Eugene Marckx

Moira's Mountain, fiction, Issue 25, December 1, 2013


Birthdate? February 14, 1941

When did you start writing? In college in the sixties, first dark short stories and then poetry.

What themes do you like to write about? Most of my writing reflects the "wounded male" experience. I try to ask my protagonists questions that allow for some eventual healing and connection or at least a hope for these.

What books and/or stories have most resonated with you as an author? Besides Ursula LeGuinn and the canon of fantasy writers, I find greater and greater value in several of the stories collected by the Brothers Grimm, especially "The Juniper Tree," "The Devil with Three Golden Hairs," "The Water of Life," "Bearskin," "The Two Travelers," and "Iron Hans."

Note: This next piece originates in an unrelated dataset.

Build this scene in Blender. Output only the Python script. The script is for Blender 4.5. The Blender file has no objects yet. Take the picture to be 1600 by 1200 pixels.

Why? How do these stories and their characters find expression in your work? I am attracted to unembellished "folk wisdom." Set down in the Brothers Grimm collections, these tales might seem flat. But as an oral storyteller I keep finding bits of my own experience connecting to these narratives and so I have been working through my own versions of these stories that I learn to tell--and so internalize. As a result, the so-called "magic" in these tales is grounded in a long-standing folk wisdom that connects me to my life.

Biography
For the last twelve years I have been learning and growing in a men's group that explores story, myth and ritual on a path toward inner work. These men like my stories that come dark but with a measure of insight.

Before that I worked nights in a bakery--another kind of darkness and heat. I kept rewriting a novel about a Native American, with a working title of Broken Charlie. I have heard that the primary audience of a writer is the writer. In this way I learned a lot from old Charlie. And so these days I practice the sweat lodge tradition--I who was raised a good Catholic altar boy! Who could have guessed?

I have just completed a fantasy novel with a Brothers Grimm tale at the heart of it. And so my own work for personal change continues.